Can utility be subjective?

A subjective (personal) utility function has no predictive power because subjective preferences can change in an arbitrary way. This does not mean that they do. But if they do, there is nothing irrational about an arbitrary change of subjective (personal) utility.

To see the significance of the above remarks, we should consider two related but substantially (perhaps fundamentally) different ways in which people think about utility. First, some psychologists, economists and other scientists use utility to explain human behavior that would appear irrational or unexplained if we used monetary units or "natural" units (such as "friends"). The theory of subjective utility can explain quite well some observed phenomena. Psychologists can determine typical subjective opinions and other scientists can build these opinions into their models of decision making. Some of these models fit very well with real data. The fact that subjective utility is more or less stable for each individual is sufficient to make such scientific models reasonably realistic.

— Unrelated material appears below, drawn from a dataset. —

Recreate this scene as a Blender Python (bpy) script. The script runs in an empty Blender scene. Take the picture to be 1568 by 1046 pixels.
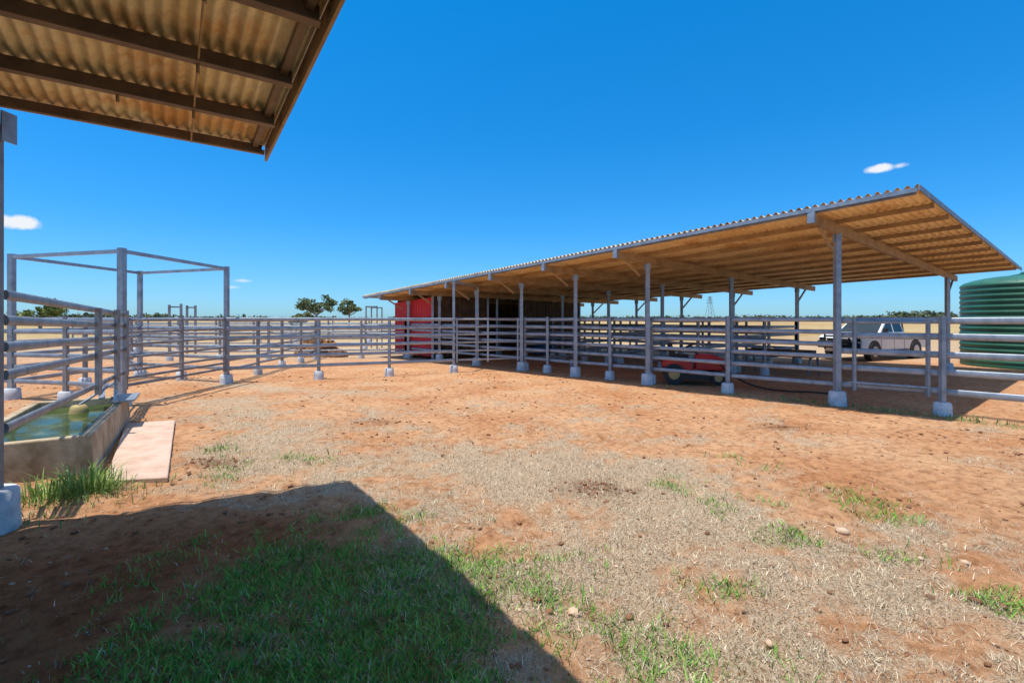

The second way in which subjective utility is used, at least in the subjective philosophy of probability, is to guide an individual decision maker. The fact that the utility function can be unstable destroys the basic decision making principles. Of course, an individual can make a probabilistic prediction of his or her future subjective utility but this seems to make the model too complicated to be practical. Also, unstable utility completely destroys the Dutch book argument in situations involving non-monetary rewards.

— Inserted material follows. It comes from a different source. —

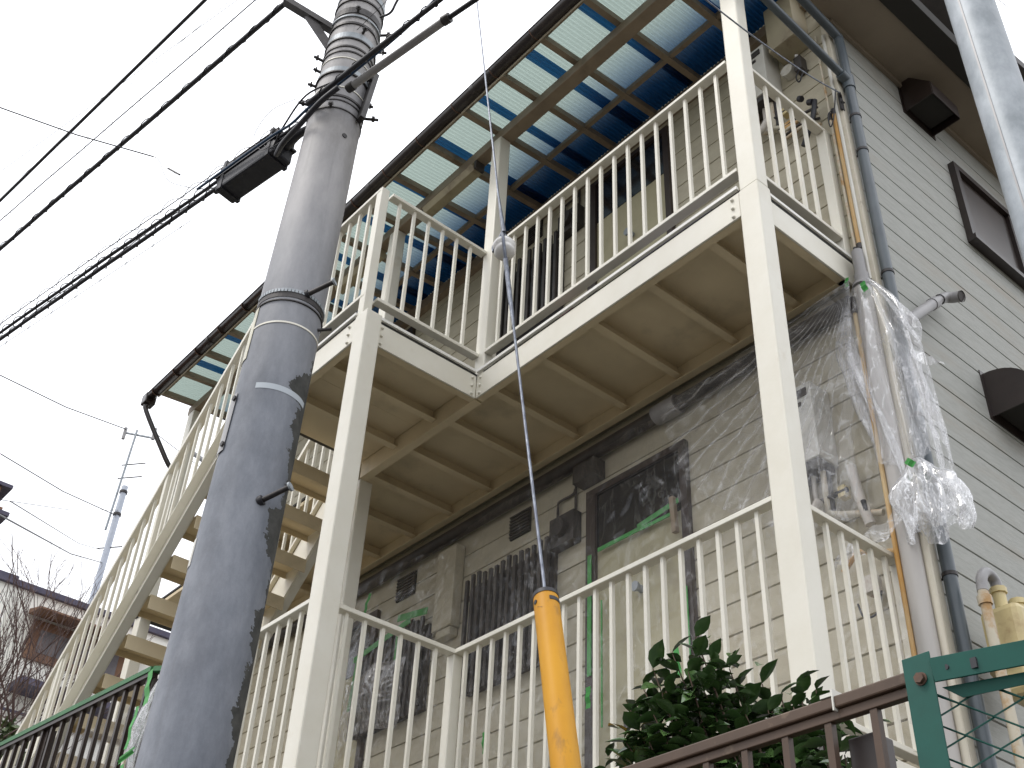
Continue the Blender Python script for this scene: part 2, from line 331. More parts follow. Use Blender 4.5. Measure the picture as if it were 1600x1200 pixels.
MB().add([(-7.4, .42, 2.72), (.46, .42, 2.72), (.46, 6.8, 3.9), (-7.4, 6.8, 3.9), (-7.4, .42, 2.80), (.46, .42, 2.80), (.46, 6.8, 4.0), (-7.4, 6.8, 4.0)],
         [(0, 1, 2, 3), (4, 7, 6, 5), (0, 4, 5, 1), (1, 5, 6, 2), (2, 6, 7, 3), (3, 7, 4, 0)]).build('main_roof', ROOFM, B)
MB().box(-7.4, .40, .40, .86, 2.66, 2.70).build('front_eave', ROOFM, B)

def door(x0, x1, zb, ztop):
    f = MB().box(x0, x0 + .08, .825, .868, zb, ztop).box(x1 - .05, x1, .825, .868, zb, ztop).box(x0 + .08, x1 - .05, .825, .868, ztop - .045, ztop).build('door', FRBR, B)
    MB().box(x0 + .081, x1 - .051, .846, .869, zb, zb + 1.757).build('door_leaf', LEAFD, f)
    MB().box(x0 + .081, x1 - .051, .842, .867, zb + 1.758, ztop - .046).build('transom_pane', GLASSD, f)
    return f
for zb in (0, H):
    d = door(-2.065, -1.245, zb, zb + 2.20)
    MB().tube([(-1.63, .845, zb + 1.38), (-1.63, .80, zb + 1.38)], .022, 12).tube([(-1.63, .80, zb + 1.38), (-1.63, .785, zb + 1.38)], .03, 12).build('door_knob', GALV, d)
    MB().box(-1.78, -1.42, .838, .845, zb + .62, zb + .66).build('letter_slot', GRILL, d)
    door(-5.05, -4.3, zb, zb + 2.2)

def grille_window(x0, x1, z0, z1):
    f = MB().box(x0, x0 + .04, .83, .868, z0, z1).box(x1 - .04, x1, .83, .868, z0, z1).box(x0 + .04, x1 - .04, .83, .868, z1 - .04, z1).box(x0 + .04, x1 - .04, .83, .868, z0, z0 + .04).build('window', GRILL, B)
    MB().box(x0 + .041, x1 - .041, .85, .866, z0 + .041, z1 - .041).build('pane', GLASSD, f)
    n = int((x1 - x0) / .058)
    for i in range(n + 1):
        x = lerp(x0 + .01, x1 - .01, i / n)
        MB().box(x - .014, x + .014, .765, .785, z0 - .03, z1 + random.choice((.02, .045, .03))).build('grille_bar', GRILL, f)
    MB().box(x0 - .01, x1 + .01, .786, .80, z1 - .12, z1 - .09).box(x0 - .01, x1 + .01, .786, .80, z0 + .09, z0 + .12).build('grille_crossbar', GRILL, f)
grille_window(-3.16, -2.352, 1.14, 1.88)
grille_window(-3.16, -2.352, -1.56, -.80)
grille_window(-4.40, -3.62, -1.52, -.90)
def vent_grille(x0, x1, z0, z1):
    f = MB().box(x0, x1, .845, .862, z0, z1).build('wall_vent', BACK, B)
    for i in range(7):
        z = lerp(z0 + .01, z1 - .02, i / 6)
        MB().box(x0 + .005, x1 - .005, .832, .846, z, z + .010).build('vent_slat', GRILL, f)
for a in ((-2.82, -2.62, -.58, -.40), (-4.10, -3.88, -.57, -.385), (-2.82, -2.62, 2.1, 2.28)): vent_grille(*a)

# gable window running out of frame on the right
gw = MB().box(XW, XW + .045, 2.09, 2.14, .90, 1.63).box(XW, XW + .045, 2.141, 4.0, 1.58, 1.63).box(XW, XW + .045, 2.141, 4.0, .90, .95).box(XW + .001, XW + .04, 2.75, 2.80, .951, 1.579).build('gable_window', DKBR, B)
MB().box(XW + .004, XW + .012, 2.141, 2.749, .951, 1.579).build('pane', SCREEN, gw)
MB().box(XW + .004, XW + .010, 2.801, 4.0, .951, 1.579).build('pane', GLASSD, gw)
MB().box(XW + .046, XW + .07, 2.07, 4.02, .885, .925).build('window_sill', DKBR, gw)

# ================================================================ steel walkway
W = root('steel_walkway', (0, 0, FL), 'cream painted steel walkway with riveted fascia beams, joists and tall square posts', 'walkway')
PX0, PX1 = -.072, .052
def post(x0, x1, y0, y1, z0, z1): return MB().box(x0, x1, y0, y1, z0, z1).build('post', CREAM, W, bevel=.008)
post(PX0, PX1, -.004, .10, FL, -.022)
post(PX0 + .004, PX1 - .004, .004, .092, -.018, 2.19)
post(-2.237, -2.112, -.874, -.765, FL - .1, -.022)
post(-2.222, -2.125, .004, .10, -.018, 2.19)
post(-3.53, -3.42, .008, .11, FL, -.19)
post(-3.52, -3.42, .010, .10, .0, 2.19)
post(-3.53, -3.42, -.87, -.77, FL, -.022)
def fascia(a, b): return MB().box(*a, *b).build
# fascia beams
MB().box(-2.178, PX0 - .001, .0, .012, -.190, -.022).build('fascia_beam', CREAM, W, bevel=.002)
MB().box(-.012, .0, .101, YW - .01, -.190, -.022).build('fascia_beam', CREAM, W, bevel=.002)
MB().box(-2.192, -2.180, -.764, -.001, -.190, -.022).build('fascia_beam', CREAM, W, bevel=.002)
MB().box(-3.42, -2.238, -.862, -.850, -.190, -.022).build('fascia_beam', CREAM, W, bevel=.002)
# inner flanges seen from below
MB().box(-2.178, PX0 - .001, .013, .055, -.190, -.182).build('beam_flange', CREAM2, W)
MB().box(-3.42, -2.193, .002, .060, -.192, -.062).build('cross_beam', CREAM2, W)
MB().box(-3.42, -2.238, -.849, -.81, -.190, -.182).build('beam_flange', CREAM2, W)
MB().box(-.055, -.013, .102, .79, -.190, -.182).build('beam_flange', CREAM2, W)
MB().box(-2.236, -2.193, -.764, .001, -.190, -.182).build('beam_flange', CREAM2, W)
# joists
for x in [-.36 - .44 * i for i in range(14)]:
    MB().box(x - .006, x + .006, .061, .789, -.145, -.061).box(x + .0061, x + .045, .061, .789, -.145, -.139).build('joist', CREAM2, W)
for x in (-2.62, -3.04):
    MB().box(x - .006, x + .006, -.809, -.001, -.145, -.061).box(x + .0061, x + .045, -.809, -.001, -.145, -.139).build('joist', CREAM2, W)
MB().box(-6.9, -.013, .79, .80, -.19, -.061).box(-6.9, -.013, .75, .79, -.19, -.183).build('wall_channel', CREAM2, W)
# deck panels between joists
xs = [-.0] + [-.36 - .88 * i for i in range(8)]
for i in range(len(xs) - 1):
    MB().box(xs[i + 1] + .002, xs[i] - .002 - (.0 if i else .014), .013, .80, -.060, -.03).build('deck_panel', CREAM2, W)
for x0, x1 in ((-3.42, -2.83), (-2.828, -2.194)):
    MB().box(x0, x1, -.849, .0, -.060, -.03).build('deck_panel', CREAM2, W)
MB().box(-6.9, -.0, .008, .85, -.021, -.001).box(-3.5, -2.185, -.855, .007, -.021, -.001).build('deck_shadow_sheet', DECKDK, W)  # near-black sheet standing in for the shadow line below the nosing
# pale nosing strip of the deck
MB().box(-2.17, PX0 - .002, -.012, .006, .0, .020).build('deck_nosing', DECKT, W)
MB().box(-.004, .012, .104, YW - .02, .0, .020).build('deck_nosing', DECKT, W)
MB().box(-2.19, -2.170, -.76, -.014, .0, .020).build('deck_nosing', DECKT, W)
MB().box(-3.42, -2.24, -.874, -.858, .0, .020).build('deck_nosing', DECKT, W)
bolt_me = None
def bolt(loc, d):
    global bolt_me
    if bolt_me is None:
        o = MB().tube([(0, 0, 0), (0, 0, .008), (0, 0, .013)], [.010, .010, .004], 8).build('bolt', CREAM); bolt_me = o.data; bpy.data.objects.remove(o)
    inst(bolt_me, 'bolt', W, loc, V(d).to_track_quat('Z', 'Y').to_euler())
for z in (-.05, -.11, -.17):
    bolt((-.115, 0, z), (0, -1, 0)); bolt((-2.305, -.862, z), (0, -1, 0)); bolt((0, .128, z), (1, 0, 0)); bolt((-2.180, -.718, z), (1, 0, 0)); bolt((-2.180, -.035, z), (1, 0, 0)); bolt((-2.14, 0, z), (0, -1, 0))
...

Measuring objective utility (it there is such a thing) seems to be hard or impossible. Measuring subjective utility does not seem to be any easier, mostly because people often evaluate rewards in a context.

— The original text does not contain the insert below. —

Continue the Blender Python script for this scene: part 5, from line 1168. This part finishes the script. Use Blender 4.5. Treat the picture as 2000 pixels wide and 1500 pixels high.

The following remarks apply to objective and subjective utilities. If one has to make a large number of i.i.d. decisions with financial rewards then one should use the nominal value of money in decision making, not utility. The reason is that if two decisions have expectations b dollars and c dollars, respectively, then after n decisions the wealth of the decision maker will be n b + o(n) if he always makes the first decision, and n c + o(n) if he always makes the second decision. In this example, assuming that the utility function is increasing, the optimal decision is the one which maximizes the expectation of the dollar reward. Note that, in general, this is not the same decision which maximizes the expected utility. Therefore utility functions may be useful only in situations when there are no long runs of i.i.d. decision problems. Here are some examples of such situations. (i) The decision maker is concerned only with a single decision or a small number of decisions. (ii) There are many decisions to be made and some decisions have disproportionately large consequences relative to others. (iii) The utility of a large number of non-monetary rewards is a complicated function of the rewards (what is the utility of having one million friends?).